Non un voto contro l’Europa, ma un voto contro il sistema interno. Sta di fatto che la vittoria al primo turno alle elezioni presidenziali del candidato di ultradestra, George Simion rischia di diventare una spina nel fianco per l’Ue e non solo. L’ultima parola spetterà sempre agli elettori e sarà il prossimo 18 maggio. Ma è possibile fare un’analisi di questo primo turno, partendo da un dato inoppugnabile: la sentenza della Corte Costituzionale che ha invalidato il primo turno delle elezioni lo scorso dicembre e dichiarato ineleggibile il candidato filorusso, Călin Georgescu, non ha certo spento la voglia di nazionalismo e sovranismo nel Paese.
Guardando al responso uscito dalle urne, oltre al 40,5% di Simion, che è l’indiscusso vincitore di questa prima tornata, è opportuno fare una riflessione sul risicato 18,20% di Crin Antonescu. I rumeni non hanno preso bene che la coalizione governativa, formata da liberali e socialdemocratici, abbia deciso di candidare una figura della vecchia politica, di 65 anni e soprattutto espressione di una maggioranza che è accusata, dentro e fuori il Paese, di non aver pensato ai bisogni della popolazione. A volerla vedere tutta, non lo ha fatto nemmeno Simion, nel senso che durante la sua campagna elettorale non ha parlato dei problemi strutturali che affliggono l’economia, preferendo una retorica nazionalista e populista, fatta di concessioni di ‘mance’ elettorali e messaggi incendiari contro l’Unione Europea e a favore dell’identità nazionale.
Un modus operandi che abbiamo già visto in molti Paesi dell’area e che sembra portare risultati, almeno sul breve termine. In questo contesto va letto anche il voto dei rumeni all’estero, che, con le eccezioni di Canada e Stati Uniti, è stato quasi completamente a favore di Simion. Si tratta di un vero e proprio voto anti-establishment, che si comprende ancora meglio se si considera che, a partire dalla caduta di Nicolae Ceaușescu, il potere è stato detenuto praticamente sempre da liberali e socialdemocratici. Anche questo concorre a spiegare la buona affermazione del sindaco di Bucharest, Nicușor Dan, che ha raccolto il 20,9% dei consensi e che quindi sarà il secondo sfidante il prossimo 18 maggio.

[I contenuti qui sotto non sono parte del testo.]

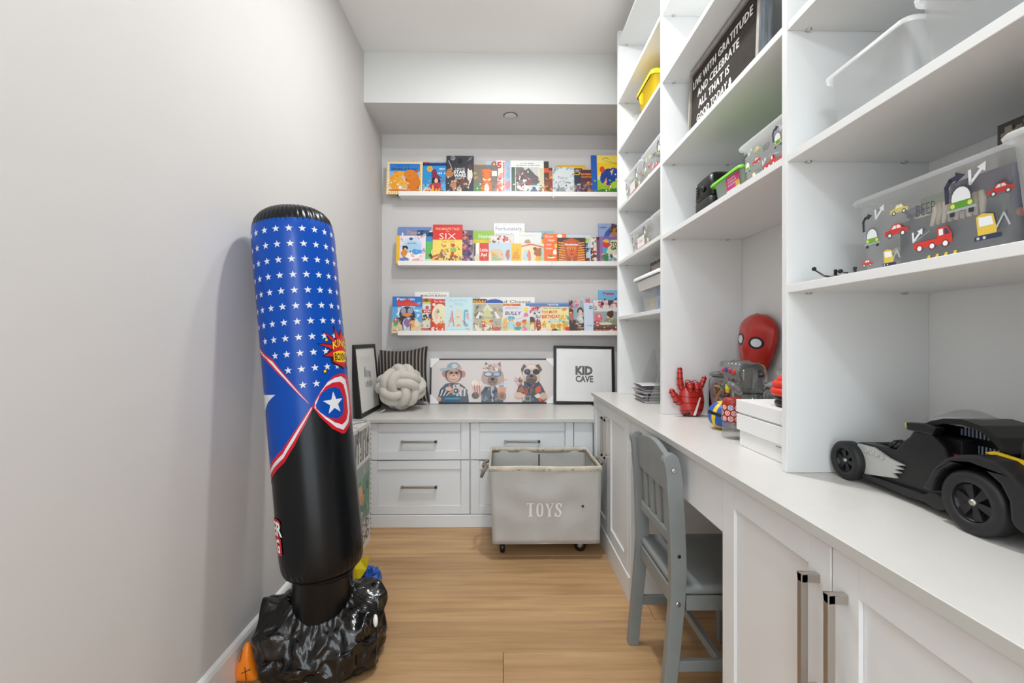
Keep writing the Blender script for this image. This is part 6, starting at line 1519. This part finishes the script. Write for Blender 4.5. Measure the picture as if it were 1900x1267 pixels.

Tornando a Simion ha inoltre potuto contare su un altro alleato che è un attore importante negli equilibri nazionali: la Chiesa Ortodossa Rumena. Va considerato che per il leader di estrema destra essere rumeno significa essere cristiano ortodosso. Una impostazione che risulta quanto mai gradita al Patriarcato di Bucharest, che, come molti ‘colleghi’ deve fare i conti con un tasso di natalità fortemente indebolito, fedeli sempre più vecchi e chiese sempre meno piene, anche in un Paese devoto come la Romania, dove sorge la cattedrale ortodossa più grande del mondo, interamente finanziata con soldi pubblici e donazioni dei fedeli. A decidere il risultato saranno gli elettori. Secondo gli analisti saranno determinanti due fattori. Il primo è rappresentato dalla vera sorpresa di queste elezioni, ossia Victor Ponta, ex premier social democratico stregato dalle sirene del sovranismo, che da solo ha raggiunto un 12,8% di tutto rispetto. C’è poi il dubbio affluenza. Durante questo primo round è stata abbastanza alta, ma con un importante ponte di mezzo. Se al prossimo turno dovesse alzarsi, potrebbero essere voti a favore di Dan, considerato il fatto che l’elettorato di Simion è più motivato.